The emergence of remote work has also allowed companies to expand their hiring pool nationwide and offshore jobs to people in India, Latin America and parts of Europe. Employers can pay $40,000 to someone in India, where the going rate in the U.S. is $140,000, he said.

Meanwhile, the burgeoning field of artificial intelligence has led companies to discover "they may not need as many software engineers on their teams as previously thought," Tollefson said.

The reduction of venture capital investing is also dampening hiring, said John Tedesco, founding partner of Arena Partners, a consulting firm for software companies. With less cash being deployed, investors and funds concentrate on fewer companies, usually their high performers. Tech startups with less cash slow down hiring or lay off workers.

Meanwhile, Section 174 of the Tax Cuts and Jobs Act of 2017 removed the option for companies to deduct research and development expenditures. Beginning in 2022, instead of reporting those dollars as an expense so companies like Minneapolis-based software developer Modern Logic can hire a developer to work on a project, all costs related to R&D had to be paid off within five years.

"We got 20 percent to 30 percent more expensive, which makes it very hard for me to justify employing people in the United States," said Modern Logic CEO Dustin Bruzenak.

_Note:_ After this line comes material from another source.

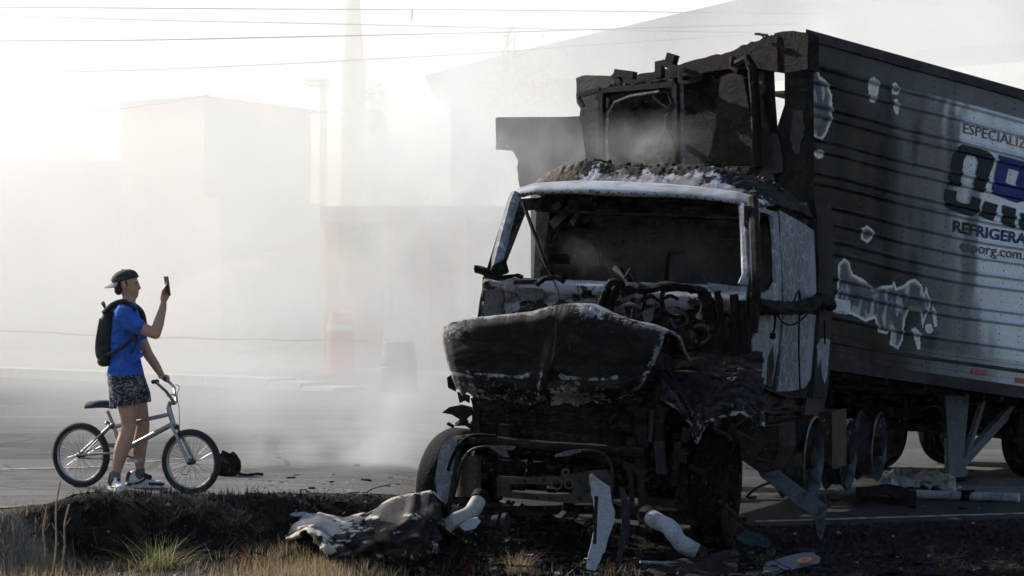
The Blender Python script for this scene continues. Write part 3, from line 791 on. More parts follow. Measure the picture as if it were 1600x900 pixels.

The current job market has made it difficult for recent college graduates with computer science degrees or those completing coding boot camps, Tollefson said. It's just as difficult, though, for industry veterans like Susan G. and Abby B., both Twin Cities technologists who were laid off and asked to not have their last names published given their job searches.

 

Susan works in software product management. Abby is a user-experience researcher. Susan was laid off from a tech startup in L.A. a year ago. Aside from a three-month contract this winter, she's been unemployed. Abby has been looking for a job the past 10 months.

User-experience researchers, whose jobs are primarily to study the market and determine if there's a product fit for a software or device, are one of the positions hit the most in this layoff atmosphere, she said.

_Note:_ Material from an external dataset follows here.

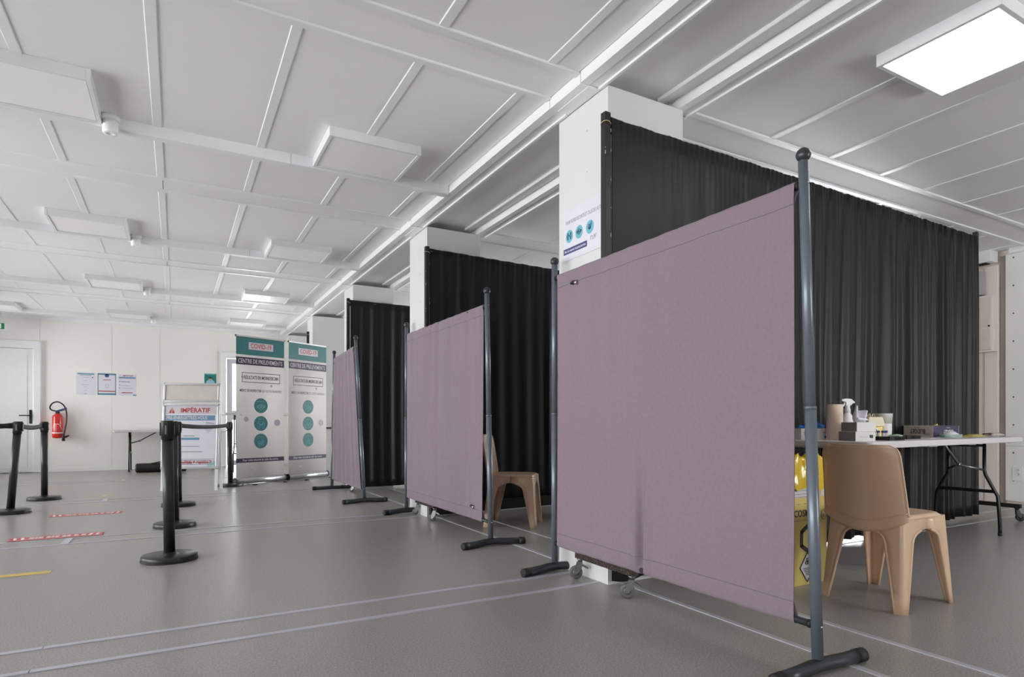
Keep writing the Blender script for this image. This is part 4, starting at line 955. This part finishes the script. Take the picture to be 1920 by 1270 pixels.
s.text('IMPORTANT', w * .54, h - .028, .034, M_red, width=.16, bold=.02); s.rect('heading_band', .005, h - .076, w - .01, h - .05, M_blueP); s.rect('link_band', .04, h - .145, w - .10, h - .13, mat('grey_blue', (150, 164, 190), .5)); s.bars('text_line', [(.05, h - .21, w - .11, h - .206), (.05, h - .262, w - .06, h - .258)], M_inkg); s.bars('text_line', [(.05, .048, w - .06, .062)], M_red); s.rect('corner_shape', w - .055, 0, w, .022, M_blueP)
for i in range(3): s.disc('bullet', .018, h - .135 - .062 * i, .010, M_blueP)
o, s, w, h = poster(.49, .70, 1.645, 1.845, 'small teal picture notice of a masked person, above the notice board')
o.children[0].data.materials[0] = mat('teal_photo', (20, 122, 116), .5)
s.disc('gown', w / 2, .028, .055, mat('pale_gown', (150, 196, 220), .6), rx=.075, h=.0008); s.disc('head', w / 2, .09, .038, mat('skin_print', (206, 150, 116), .6), rx=.030, h=.0012); s.disc('cap', w / 2, .118, .018, M_ink, rx=.030, h=.0016); s.rect('mask', w / 2 - .022, .060, w / 2 + .022, .085, M_tealL, h=.0018); s.bars('text_line', [(.02, h - .02, w - .02, h - .012)], M_tealL)
# exit sign
ex = empty('exit_sign', (-2.66, YF - .3, 2.44), 0, 'small green emergency exit sign hanging above the white door', 'sign')
MB().box((-.16, -.02, 0), (.16, .02, .125)).build('housing', M_white, ex, bevel=.006); MB().tube([(.11, 0, .125), (.11, 0, .31)], .005, 8).build('hanging_rod', M_white, ex)
s = Sheet(ex, (-.16, -.021, 0), (1, 0, 0)); s.rect('sign_face', .01, .012, .29, .112, mat('exit_green', (20, 130, 70), .4)); s.lines('running_figure', [[(.12, .03), (.145, .055), (.13, .08), (.16, .078)], [(.145, .055), (.17, .04), (.165, .022)], [(.13, .08), (.11, .065)]], .010, M_white, h=.002); s.disc('running_figure', .14, .098, .009, M_white, h=.002); s.bars('doorway', [(.20, .022, .25, .102)], M_white); s.bars('glow', [(.06, .02, .09, .10)], mat('orange_glow', (240, 170, 60), .4, emit=.4))
# extinguisher
xe, ye = -1.835, YF - .105
e = empty('fire_extinguisher', (xe, ye, .60), 0, 'red fire extinguisher with black hose on the far wall', 'fire extinguisher')
MB().lathe([(.045, 0), (.072, .010), (.080, .035), (.080, .37), (.072, .40), (.045, .425), (.028, .432), (.028, .445)], n=32).build('cylinder', M_extred, e)
MB().lathe([(.032, .440), (.034, .448), (.030, .475), (.018, .480)], n=16).build('valve', M_bpaint, e)
MB().prism([(-.03, .475), (-.03, .488), (.13, .545), (.14, .530), (.02, .478)], -.012, .012, 'y').build('lever', mat('lever_blue', (40, 84, 140), .4), e, bevel=.002)
MB().prism([(-.02, .462), (.12, .50), (.115, .512), (-.02, .474)], -.010, .010, 'y').build('handle', M_bpaint, e)
hp = [(-.02, -.0, .48), (-.085, -.02, .50), (-.105, -.03, .55), (-.07, -.035, .615), (.0, -.04, .645), (.07, -.04, .61), (.115, -.04, .54), (.135, -.05, .44), (.135, -.06, .30), (.115, -.07, .15), (.098, -.075, .06)]
fp = []
for i in range(len(hp) - 1):
    p0, p1_, p2, p3 = [Vector(hp[min(max(j, 0), len(hp) - 1)]) for j in (i - 1, i, i + 1, i + 2)]
    for t in (0, .25, .5, .75): fp.append(.5 * ((2 * p1_) + (p2 - p0) * t + (2 * p0 - 5 * p1_ + 4 * p2 - p3) * t * t + (3 * p1_ - p0 - 3 * p2 + p3) * t ** 3))
hs = MB().tube(fp + [Vector(hp[-1])], .012, 10).build('hose', M_bpaint, e)
MB().tube([(.098, -.075, .08), (.090, -.078, .02), (.095, -.08, -.05)], [.018, .02, .026], 12).build('nozzle', M_bpaint, hs); MB().prism([(.10, .03), (.17, .06), (.175, .035), (.12, .0)], -.088, -.068, 'y').build('nozzle_trigger', M_bpaint, hs)
def ring(z0, z1, a0, a1, r_=.0808): return MB().grid(lambda u, v: (r_ * sin(radians(a0 + (a1 - a0) * u)), -r_ * cos(radians(a0 + (a1 - a0) * u)), z0 + (z1 - z0) * v), 16, 1)
ring(.085, .105, -80, 85).build('label_band', M_white, e); ring(.245, .255, -40, 20).build('label_band', M_white, e)
tx = MB()
for i in range(6): tx.grid(lambda u, v, i=i: (.0808 * sin(radians(-42 + 42 * u)), -.0808 * cos(radians(-42 + 42 * u)), .125 + .02 * i + .006 * v), 8, 1)
for sgn in (-1, 1): tx.grid(lambda u, v, sgn=sgn: (.0808 * sin(radians(sgn * (20 + 50 * u) - (0 if sgn > 0 else 5))), -.0808 * cos(radians(sgn * (20 + 50 * u) - (0 if sgn > 0 else 5))), .245 - .12 * u + .010 * v), 10, 1)
tx.build('label_text', M_pinkp, e)
B('wall_bracket', (-.02, .07, .30), (.02, .093, .46), M_extred, e)
# pump bottle on the far table
pb = empty('gel_bottle', (.045, 12.80, .745), 0, 'white pump bottle at the end of the far table', 'bottle')
MB().lathe([(.036, 0), (.040, .006), (.040, .09), (.026, .125), (.014, .138), (.014, .150)], n=20).build('bottle', M_white, pb); MB().lathe([(.016, .148), (.016, .165), (.006, .168), (.006, .195), (.012, .197), (.012, .204), (.0, .205)], n=14).tube([(0, 0, .200), (-.035, 0, .197)], .005, 8).build('pump', M_white, pb)
# rolled black bag
bgx, bgy = -.33, 12.45
bg_ = empty('black_carry_bag', (bgx, bgy, 0), 0, 'black rolled carry bag lying on the floor by the far wall', 'bag')
MB().lathe([(.0, -.29), (.060, -.29), (.078, -.27), (.082, -.2), (.080, 0), (.083, .3), (.078, .48), (.05, .50), (0, .50)], (0, 0, .080), 20, axis='x').build('body', mat('bag_black', (26, 25, 27), .6, var=.1, scale=30), bg_)
MB().tube([(-.05, -.03, .155), (.1, -.05, .185), (.3, -.03, .20), (.42, 0, .158)], .011, 8).build('strap', M_cap, bg_); MB().lathe([(.083, -.272), (.086, -.265), (.083, -.258)], (0, 0, .080), 20, axis='x').build('piping', M_bpaint, bg_)
# chair behind the banner
oc = make_chair((1.33, 12.0), -radians(95), 'tan plastic chair behind the banners, in front of the glass door')

# ================================================================== COLUMN POSTER
cp = empty('column_notice', (2.029, 3.017, 1.83), 0, 'white hygiene notice with three teal circles on the first column', 'notice')
s = Sheet(cp, (-.001, 0, 0), (0, -1, 0)); w, h = .42, .297
s.rect('sheet', 0, 0, w, h, M_paper, h=.001)
s.text('POUR VOTRE SÉCURITÉ ET CELLE DES AUTRES', .205, .222, .030, M_inkg, width=.36)
for x, k in ((.060, 'people'), (.158, 'mask'), (.262, 'splash')):
    c = s.disc('icon_disc', x, .140, .038, M_tealL, h=.0014, rx=.036); s.icon(k, x, .144, .040, M_navyP if k != 'mask' else M_ink, c, w=.0026)
s.rect('footer_band', .0, .038, .235, .072, M_navyP, h=.0014); s.text('Merci de respecter les gestes barrières', .1175, .055, .020, M_paper, width=.21, bold=.02, h=.002)
s.lines('logo', [[(.27, .065), (.27, .085), (.285, .085), (.285, .065), (.30, .065), (.30, .09), (.31, .07), (.32, .09)]], .002, M_inkg)

# ================================================================== RIGHT WALL THINGS
ec = empty('electric_cabinet', (XR - .04, 3.42, 1.65), 0, 'cream electric cabinet with a yellow warning label on the right wall', 'cabinet')
MB().box((-.10, -.20, 0), (0, .34, .62)).build('case', M_wallp, ec, bevel=.006)
MB().box((-.112, -.185, .02), (-.10, .33, .60)).build('door', mat('cabinet_cream', (226, 212, 202), .25), ec, bevel=.005)
MB().lathe([(.010, 0), (.010, -.006), (.0, -.006)], (-.112, -.168, .28), 12, axis='x').build('lock', M_dark, ec)
s = Sheet(ec, (-.1125, -.004, .36), (0, -1, 0)); s.rect('warning_label', 0, 0, .075, .13, mat('label_yellow', (214, 190, 70), .5), h=.001)
for x in (.028, .052): MB().prism([(x - .009, .108), (x + .009, .108), (x, .124)], 0, .002, 'z', s.M).build('warning_triangle', M_ink, ec)
s.bars('text_line', [(.015, .09 - .012 * i, .06, .093 - .012 * i) for i in range(4)], M_inkg, h=.002)
el = empty('ceiling_box', (XR - .05, 3.35, 2.60), 0, 'long white box with a dark slot under the ceiling by the right wall', 'ceiling unit')
MB().box((-.16, -.14, .02), (0, .40, .145)).build('housing', M_white, el, bevel=.006); MB().box((-.13, -.08, .014), (-.03, .02, .021)).build('slot', M_dark, el)
gu = empty('wall_speaker', (XR - .05, 3.485, 2.28), 0, 'grey wall unit with a pale front above the electric cabinet', 'wall unit')
MB().box((-.12, -.16, 0), (0, .2, .26)).build('housing', mat('unit_grey', (168, 168, 170), .4), gu, bevel=.012); MB().box((-.125, -.06, .04), (-.12, .17, .22)).build('front_panel', M_white, gu)
so = empty('wall_socket', (XR - .03, 3.04, .25), 0, 'white double wall socket low on the right wall', 'socket')
MB().box((-.010, -.045, 0), (0, .045, .155)).build('plate', M_white, so, bevel=.003)
for z in (.115, .072):
    k = MB().lathe([(.020, -.010), (.020, -.0125), (.017, -.0125), (.016, -.011), (.0, -.011)], (0, 0, z), 16, axis='x').build('outlet', M_cardw, so); MB().box((-.0128, -.008, z - .002), (-.0115, -.005, z + .002)).box((-.0128, .005, z - .002), (-.0115, .008, z + .002)).build('pin_hole', M_dark, k)

# ================================================================== FLOOR MARKS
def mark(name, x0, x1, y, wdt, m, label, cat, rz=0):
    o = MB().box((-(x1 - x0) / 2, -wdt / 2, 0), ((x1 - x0) / 2, wdt / 2, .0012)).build(name, m, None, loc=((x0 + x1) / 2, y, .0004)); o.rotation_euler.z = rz; return tag(o, label, cat)
mark('floor_tape', -1.35, -.64, 4.40, .07, mat('yellow_tape', (214, 188, 96), .5), 'yellow tape strip on the floor left of the nearest barrier post', 'tape')
tp_ = mark('floor_tape', -.93, -.66, 8.68, .05, mat('faded_tape', (196, 184, 142), .5), 'faded yellow tape cross on the floor between the barrier posts', 'tape'); MB().box((.02, -.16, 0), (.07, .16, .0014)).build('tape_piece', MC['faded_tape'], tp_)
M_stk = mat('sticker_red', (196, 84, 74), .5, var=.06, scale=40)
for (x0, x1, y, lb) in ((-1.08, -.50, 5.69, 'red and white distance sticker on the floor at the joint strip'), (-1.03, -.46, 6.99, 'red and white distance sticker on the floor past the joint strip')):
    o = empty('floor_sticker', ((x0 + x1) / 2, y + .03, .0036 if y < 6 else .0004), 0, lb, 'sticker'); L = (x1 - x0) / 2
    MB().box((-L, -.085, 0), (L, .085, .0012)).build('sheet', M_stk, o); s = Sheet(o, (0, 0, .0012), (1, 0, 0), (0, 1, 0))
    s.bars('edge_line', [(-L, .062, L, .070), (-L, -.070, L, -.062)], M_pinkp, h=.0006)
    for e in (-1, 1): s.lines('footprint', [[(e * (L - .04), -.035), (e * (L - .03), .035)], [(e * (L - .085), -.035), (e * (L - .075), .035)]], .018, M_white, h=.0008)
    xx = -L + .12; rn = random.Random(2); R_ = []
    while xx < L - .12: wl = rn.uniform(.012, .03); R_.append((xx, -.034, xx + wl, .034)); xx += wl + rn.choice((.006, .006, .02))
    s.bars('lettering', R_, M_pinkp, h=.0008)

"It really is (about) who you know," Susan said. "Referrals are key to even just getting a conversation with a recruiter."

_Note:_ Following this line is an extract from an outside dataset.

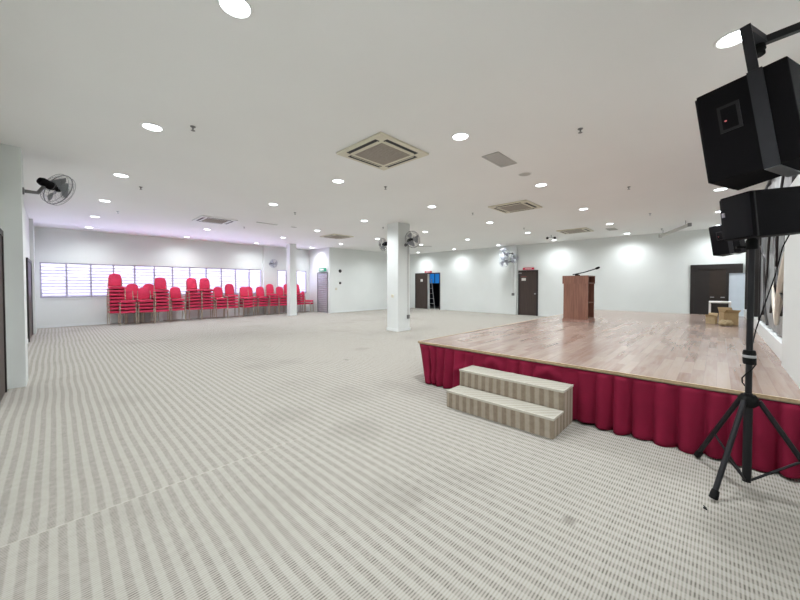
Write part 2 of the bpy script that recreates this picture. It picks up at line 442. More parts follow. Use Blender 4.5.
# ------------------------------------------------------------ stage
SX0,SX1,SY0,SY1=3.70,12.60,YR,3.16
st=MB().box((SX0,SY0,STZ-.035),(SX1,SY1,STZ)).build('stage_platform',M['deck'])
tag(st,'long raised stage platform with pinkish brown laminate plank floor','stage')
mb=MB(); mb.box((SX0-.018,SY0,STZ-.022),(SX0,SY1+.018,STZ+.003)); mb.box((SX0,SY1,STZ-.022),(SX1,SY1+.018,STZ+.003))
mb.build('edge_strip',M['oak'],st)
mb=MB(); mb.box((SX0+.14,SY0+.02,0),(SX0+.18,SY1-.12,STZ-.036)); mb.box((SX0+.18,SY1-.16,0),(SX1-.05,SY1-.12,STZ-.036)); mb.box((SX1-.09,SY0+.02,0),(SX1-.05,SY1-.16,STZ-.036))
mb.build('base_frame',M['darkwood'],st)

def skirt():
    # path: front edge from right wall to left corner then along the left edge
    L1=SY1-SY0-.03; L2=8.8
    s=0; pts=[]; 
    ns=int((L1+1.5)/.0125); nz=14
    bm=bmesh.new(); rows=[]
    rnd=random.Random(3)
    ph=[0]; 
    # pleat positions, irregular
    P=[];p=0
    while p<L1+L2:
        w=rnd.uniform(.11,.18); P.append((p,w,rnd.uniform(.7,1.3))); p+=w
    def off(s,f):
        for p,w,a in P:
            if p<=s<p+w:
                t=(s-p)/w
                # rounded fold leaning to one side with a narrow pinched valley
                u=t**1.5
                return a*(abs(math.sin(PI*u))**.55-.45)
        return 0
    tot=L1+L2; n=0; S=[]
    while n<tot: S.append(n); n+=.0125 if n<L1+.3 else .04
    for sv in S:
        if sv<L1: base=Vector((SX0+.022,SY0+.02+sv)); nrm=Vector((-1,0))
        else: base=Vector((SX0+.022+(sv-L1),SY1-.01)); nrm=Vector((0,1))
        k=(abs(sv-L1)/.10)
        if k<1: nrm=(Vector((-1,0))*(.5+.5*(L1-sv)/.10)+Vector((0,1))*(.5-.5*(L1-sv)/.10)).normalized()
        row=[]
        for j in range(nz+1):
            f=j/nz
            calm=1.0
            if sv<L1:
                y=SY0+sv
                if 1.0<y<2.4: calm=.45+.25*math.sin(y*9)
            amp=(.020+.075*f**.7)*calm
            o=off(sv,f)*amp+.026+.036*f
            # swagged folds where the cloth is hitched up near the steps
            if sv<L1:
                y=SY0+sv
                for cy,zz,hh in ((2.35,.33,.05),(1.95,.47,.045),(1.30,.47,.05),(2.85,.15,.03)):
                    z=(STZ-.04)*(1-f)
                    dd=((y-cy)/.13)**2+((z-zz-abs(y-cy)*-.5)/.035)**2
                    o+=hh*math.exp(-dd)
            z=(STZ-.042)*(1-f)+.006
            if f==1: z+=.012*math.sin(sv*5.3)+.010*math.sin(sv*13)+.004; z=max(z,.006)
            kk=max(0,1-abs(sv-L1)/.45) if sv<L1 else 1.0
            row.append(bm.verts.new((base.x+nrm.x*o,base.y+nrm.y*o-.17*f*kk*kk*(3-2*kk),z)))
        rows.append(row)
    for a,b in zip(rows,rows[1:]):
        for j in range(nz): bm.faces.new([a[j],b[j],b[j+1],a[j+1]])
    me=bpy.data.meshes.new('stage_skirt'); bm.to_mesh(me); bm.free(); me.materials.append(M['skirt'])
    for p in me.polygons: p.use_smooth=True
    o=bpy.data.objects.new('stage_skirt',me); col.objects.link(o)
    md=o.modifiers.new('thick','SOLIDIFY'); md.thickness=.003; md.offset=1
    tag(o,'burgundy pleated cloth skirt hanging round the stage front','stage skirt')
skirt()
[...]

Abby has seen starting salaries decrease by as much as $30 an hour.

"I totally understand market forces and everything, but my skills have not changed from two years ago," she said. "I'm still worth the money."

For years, colleges and career-development institutions encouraged people to earn certificates in software coding, web development or user-experience research. In the current environment, Abby said it's a waste of money.

"It's not ethical to recruit people into these boot camps right now," she said. "I have seven years of experience and I'm having this much trouble finding a job."